Os encontros são organizados, ininterruptamente, como já disse, há 10 anos:
situação única em todo o Brasil. Eu não sei exatamente,
mas parece que hoje esse grupo trabalha junto com o pessoal do Rosa dos Ventos
Conclave de Bruxaria. De qualquer forma, o que o paganismo precisa é
justamente disso: de pessoas organizadas, lúcidas, que disponham de tempo (e
coragem) para organizar encontros, reuniões, rituais e debates com certa
periodicidade. O paganismo ainda é muito virtual. E esses encontros pessoais
são muito enriquecedores!
Outra lembrança que vale comentar é o pessoal do Og Sperle que
organiza as passeatas em prol da liberdade religiosa. Já tive a oportunidade de
ver a Mavesper Ceridwen discursando em Brasília sobre questões semelhantes. E
tem muita gente boa por aí! Mas precisamos de mais gente.
O que mais vemos por aí são "líderes" ou
"sacerdotes" que não fazem muito mais do que polemizar nas redes
sociais com seus shows de ego: falam, falam, mas nunca dizem nada. Acho que
falta isso: o paganismo precisa ter voz. Menos compartilhamento de fotos de
fadinhas e gatinhos falantes com frases bonitinhas. Mais reflexão. Mais
opinião. Mais encontros presenciais, mais debates cara-a-cara com leitura e
embasamento.
E isso é muito importante: o paganismo precisa deixar pra trás sua face “esquisotérica”.
Chega de fantasias, de lantejoulas, de extraterrestres e coisas do gênero.

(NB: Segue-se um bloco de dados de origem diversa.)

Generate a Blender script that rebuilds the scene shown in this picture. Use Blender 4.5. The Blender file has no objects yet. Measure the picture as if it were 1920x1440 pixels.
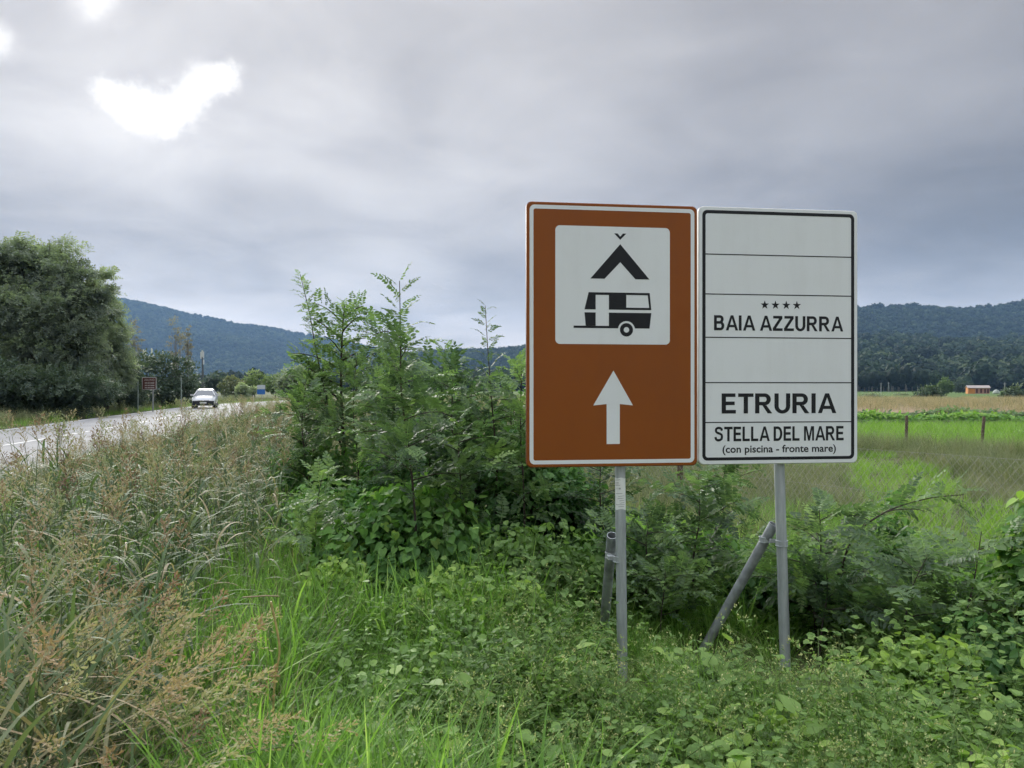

Precisamos sair do "plano das ideias", das viagens do History Channel e colocar em prática o
que acreditamos, como seres políticos e sociais (e materiais, terrenos) que
somos.
JOB: Então,
finalizando a entrevista, qual o seu recado final para nossos leitores?
OF: Fica aqui o meu agradecimento e o meu reconhecimento a você,
Douglas, pelo trabalho do Jornal "O Bruxo", desejo sucesso e
parabenizo pela iniciativa! Aos leitores da entrevista, espero que tenham
conseguido extrair algo de útil dessa conversa. Estou sempre aberto para
críticas e sugestões. Vou terminar essa entrevista com a nossa saudação
tradicional: Um feliz encontro para um feliz reencontro! Abençoados sejam.